Prisoner or Warder?

In the classic Prisoner episode "Checkmate," Number Six devises an ingenious plan for escape from the Village. He assembles a band of rebels, determining that they must puzzle out which of their fellow residents are guards and turncoats, and which are real prisoners.

"We must figure out who are the prisoners, and who the warders." he instructs his band of escapees.

They begin staging casual interactions with all their fellow villagers, gauging those villagers' reactions and making appropriate judgments. The house painter who leers down at them and barks at them to stop wasting his time? He's a warder. The demure, submissive gardener who apologizes and sulks away? Most likely, a prisoner.

Everything goes well for the Prisoner and his gang, at least for a while. Before long, they hijack a boat out on the sea. Unfortunately, the Prisoner's greatest error has been to underestimate the forceful, egotistical way he's commanded his own team. By now, they think he's a warder, and they revolt against him, ruining his plans. You see, in the village, nothing is at is seems, and the assumptions we make about others can often lead us down the wrong path.

In real life, discovering 'who somebody really is' is fraught with uncertainty. Unwitting or not, people generate expectations in each other from the first moment they meet.

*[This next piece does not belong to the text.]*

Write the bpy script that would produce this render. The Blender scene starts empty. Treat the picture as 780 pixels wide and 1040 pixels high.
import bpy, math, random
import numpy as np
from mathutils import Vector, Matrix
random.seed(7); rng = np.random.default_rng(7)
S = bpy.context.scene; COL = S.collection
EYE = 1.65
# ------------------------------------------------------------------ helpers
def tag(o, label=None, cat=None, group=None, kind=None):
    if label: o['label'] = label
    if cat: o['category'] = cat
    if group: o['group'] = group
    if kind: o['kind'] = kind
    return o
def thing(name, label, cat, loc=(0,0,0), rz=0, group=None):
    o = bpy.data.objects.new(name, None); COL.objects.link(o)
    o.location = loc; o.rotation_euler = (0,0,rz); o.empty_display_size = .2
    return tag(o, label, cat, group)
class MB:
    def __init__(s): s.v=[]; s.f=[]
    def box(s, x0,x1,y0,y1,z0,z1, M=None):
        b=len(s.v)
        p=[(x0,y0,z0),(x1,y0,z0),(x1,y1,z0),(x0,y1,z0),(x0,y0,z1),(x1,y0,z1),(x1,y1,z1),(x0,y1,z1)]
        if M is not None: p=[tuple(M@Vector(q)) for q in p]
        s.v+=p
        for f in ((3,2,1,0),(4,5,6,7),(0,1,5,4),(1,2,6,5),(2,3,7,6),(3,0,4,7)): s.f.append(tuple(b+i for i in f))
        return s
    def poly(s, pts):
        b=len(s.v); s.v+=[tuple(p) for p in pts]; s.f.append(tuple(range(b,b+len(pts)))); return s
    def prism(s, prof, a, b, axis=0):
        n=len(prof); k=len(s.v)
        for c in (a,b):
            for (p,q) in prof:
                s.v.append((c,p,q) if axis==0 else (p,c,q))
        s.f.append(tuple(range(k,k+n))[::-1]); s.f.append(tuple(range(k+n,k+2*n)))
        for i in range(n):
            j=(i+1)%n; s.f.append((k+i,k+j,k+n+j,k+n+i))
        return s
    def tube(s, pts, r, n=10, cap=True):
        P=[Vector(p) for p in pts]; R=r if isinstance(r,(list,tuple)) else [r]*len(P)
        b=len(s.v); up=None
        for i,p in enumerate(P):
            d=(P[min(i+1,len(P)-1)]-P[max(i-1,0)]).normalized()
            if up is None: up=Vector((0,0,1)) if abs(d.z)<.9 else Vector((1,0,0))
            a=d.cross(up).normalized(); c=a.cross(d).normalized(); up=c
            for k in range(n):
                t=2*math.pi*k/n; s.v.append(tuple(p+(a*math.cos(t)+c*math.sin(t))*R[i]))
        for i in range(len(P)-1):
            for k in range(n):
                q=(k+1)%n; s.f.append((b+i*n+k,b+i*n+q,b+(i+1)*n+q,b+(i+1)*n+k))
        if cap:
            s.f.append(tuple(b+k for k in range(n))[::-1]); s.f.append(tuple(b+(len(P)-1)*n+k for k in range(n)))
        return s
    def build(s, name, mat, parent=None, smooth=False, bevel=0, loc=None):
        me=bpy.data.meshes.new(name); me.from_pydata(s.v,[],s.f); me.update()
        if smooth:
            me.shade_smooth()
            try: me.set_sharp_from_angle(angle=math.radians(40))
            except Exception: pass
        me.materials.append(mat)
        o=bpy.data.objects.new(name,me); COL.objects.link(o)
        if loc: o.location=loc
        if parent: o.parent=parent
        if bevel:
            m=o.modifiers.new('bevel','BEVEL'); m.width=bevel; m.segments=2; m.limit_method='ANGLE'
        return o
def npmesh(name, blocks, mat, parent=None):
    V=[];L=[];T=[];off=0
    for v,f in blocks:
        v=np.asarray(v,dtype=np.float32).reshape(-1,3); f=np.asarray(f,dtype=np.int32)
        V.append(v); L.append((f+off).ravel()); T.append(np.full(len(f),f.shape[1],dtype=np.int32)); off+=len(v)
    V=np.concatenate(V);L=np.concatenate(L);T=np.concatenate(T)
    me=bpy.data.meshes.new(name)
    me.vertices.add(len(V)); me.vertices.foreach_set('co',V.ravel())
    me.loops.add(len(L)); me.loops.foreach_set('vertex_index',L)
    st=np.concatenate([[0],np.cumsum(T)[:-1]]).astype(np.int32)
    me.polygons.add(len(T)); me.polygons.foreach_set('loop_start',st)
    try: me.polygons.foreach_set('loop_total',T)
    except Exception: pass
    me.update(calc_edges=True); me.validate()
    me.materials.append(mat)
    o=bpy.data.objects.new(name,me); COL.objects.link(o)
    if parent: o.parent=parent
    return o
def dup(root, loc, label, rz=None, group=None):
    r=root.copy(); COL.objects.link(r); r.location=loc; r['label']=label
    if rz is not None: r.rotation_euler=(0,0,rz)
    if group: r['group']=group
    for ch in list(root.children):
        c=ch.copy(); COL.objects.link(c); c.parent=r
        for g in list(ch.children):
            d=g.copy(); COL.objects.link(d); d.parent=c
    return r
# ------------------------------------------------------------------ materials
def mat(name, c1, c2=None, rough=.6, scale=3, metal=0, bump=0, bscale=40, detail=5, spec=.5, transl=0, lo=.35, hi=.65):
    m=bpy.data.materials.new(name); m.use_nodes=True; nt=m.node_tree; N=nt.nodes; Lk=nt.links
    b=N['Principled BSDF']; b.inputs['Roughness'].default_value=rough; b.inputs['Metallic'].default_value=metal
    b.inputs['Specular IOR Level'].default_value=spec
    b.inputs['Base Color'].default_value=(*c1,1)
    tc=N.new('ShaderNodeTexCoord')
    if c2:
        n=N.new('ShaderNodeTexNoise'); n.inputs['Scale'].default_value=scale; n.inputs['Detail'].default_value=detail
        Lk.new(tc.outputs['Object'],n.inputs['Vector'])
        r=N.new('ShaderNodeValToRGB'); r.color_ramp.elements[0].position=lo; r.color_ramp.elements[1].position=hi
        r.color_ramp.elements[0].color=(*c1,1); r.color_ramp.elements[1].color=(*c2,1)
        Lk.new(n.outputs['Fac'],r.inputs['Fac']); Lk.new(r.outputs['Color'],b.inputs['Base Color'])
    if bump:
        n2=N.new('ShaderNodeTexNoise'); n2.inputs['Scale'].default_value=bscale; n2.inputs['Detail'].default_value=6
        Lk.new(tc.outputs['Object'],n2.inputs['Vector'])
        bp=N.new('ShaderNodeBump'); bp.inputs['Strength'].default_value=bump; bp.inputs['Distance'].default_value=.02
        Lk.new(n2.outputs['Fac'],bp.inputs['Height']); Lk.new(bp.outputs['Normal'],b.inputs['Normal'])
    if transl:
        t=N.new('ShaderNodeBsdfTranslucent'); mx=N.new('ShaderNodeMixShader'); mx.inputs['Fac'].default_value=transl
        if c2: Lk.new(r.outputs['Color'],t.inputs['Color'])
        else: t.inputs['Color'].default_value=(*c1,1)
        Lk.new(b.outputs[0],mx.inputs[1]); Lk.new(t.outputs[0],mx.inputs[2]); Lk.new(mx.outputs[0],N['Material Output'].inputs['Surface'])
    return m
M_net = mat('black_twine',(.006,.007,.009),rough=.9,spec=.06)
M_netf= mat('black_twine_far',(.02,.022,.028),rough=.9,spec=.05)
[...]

Many people have a more comfortable time perceiving personality traits such as shyness, hostility or posturing as fixed variables, Unless you're especially attuned to visual/verbal cues, it's hard to know what to expect from a relationship.

One Halloween in Maine, I attended a party where I met a large group of people for the first time. One of them looked to be around seventy. He wore a ratted sweater, and old man socks, and shoes, and his face was lined with wrinkles and his head covered in sun spots. I then realized he was wearing a costume - a damned good one - and that I had absolutely no idea what he looked like underneath all the makeup. I saw him as that old man. Every time thereafter that I saw him, though he was a young guy with long brown hair, I couldn't get past that first impression. I even begin to look on him as an 'old soul,' though I had no evidence to support that.

I use that example as an illustration of how first impressions indelibly shape our perceptions of people, despite evidence to the contrary, and whether we know it or not. Our minds perform gymnastics to circumvent uncertainty, and consequently, we often get crossed wires in what we feel people are about. We rush to slap labels on people and figure them out right away, and move on to the next summary judgment. We do it to avoid inhabiting that uncomfortable place where uncertainty and vulnerability reigns in our relationships. Consequently, we often get shit wrong. I've gotten it wrong many, many times, and paid the price.

In the hurry to peg others with appropriate labels, and establish power relationships with them, we often rush to put up the appropriate walls and banners, and then it turns out we were wrong. Rather than delaying judgement, or taking things at face value, we immediately project a number of things onto that person, and before we know it, we've poisoned the well before even taking a single sip. It's almost impossible to avoid doing this at work, because there, deadlines and pressures make it impossible to breeze through interpersonal dynamics. At work, you are constantly seeking the nearest shortcut or the best solution, and so with our colleagues, we don't often take the time to get to know them in ways that might cement a constructive relationship. 

A while back, I began working with a colleague who reminded me of an older 'me.' I was so fixated on what I perceived as his sunny, positive attitude, because I needed so desperately to relate to someone at work. I needed the dynamic at work to shift, and my need for new blood to come in was so great that I all but ignored the warning signs. Before long - and after I had already told him that I appreciated his work ethic and attitude - his real inner demons came out. He is actually a very miserable person - angry, resentful, passive aggressive. He's not an older version of me at all. He is (I realized in horror) exactly who I never want to become, physically and mentally. He's a know it all, and worst of all, he seems to hate women, using the term 'bitch' and 'stupid bitch' to describe women in the office he doesn't like. Boy, was I wrong, and not only that, I've begun telling him not to use those words around me, because they are offensive.

People like that belittle others out of feelings of powerlessness in social relationships. They feel powerless to change or shift their dynamics with others. We'd be wrong to peg bullies as dominant personalities. They're prisoners posing as warders.

People who feel they are better than you don't don't typically demonstrate it with put-downs, but rather, body language. Fixed expressions (especially grins), overly raised eyebrows, casually turning their backs and getting distracted while you are speaking to them, interrupting or speaking over you - these are all bad signs.

Unfortunately, shy people are also often accused of this dismissive behavior because shy people lack the ability to appropriately respond to others. It doesn't mean they're purposefully dismissive. It means they're awkward, or shy, or possess some sort of minor autism or crippling social handicap (in other words, they might be software engineers). Consequently, shy people, prisoners held back by their unwitting social gracelessness, get branded as warders all the same. This was especially true for me in the goth scene, where it was nigh impossible to tell the difference between a snob and a cripplingly shy person (and believe me, there were plenty of both).

The chemistry of physical intercourse and the politics of wordplay are immensely complex, and fascinating, and there are so many grey areas that there's no way we could ever break the world down into simply 'prisoners' and 'warders.' Were it so easy. Relationships must evolve in order to take shape, and not a moment before, and a lot of human beings can't deal with that.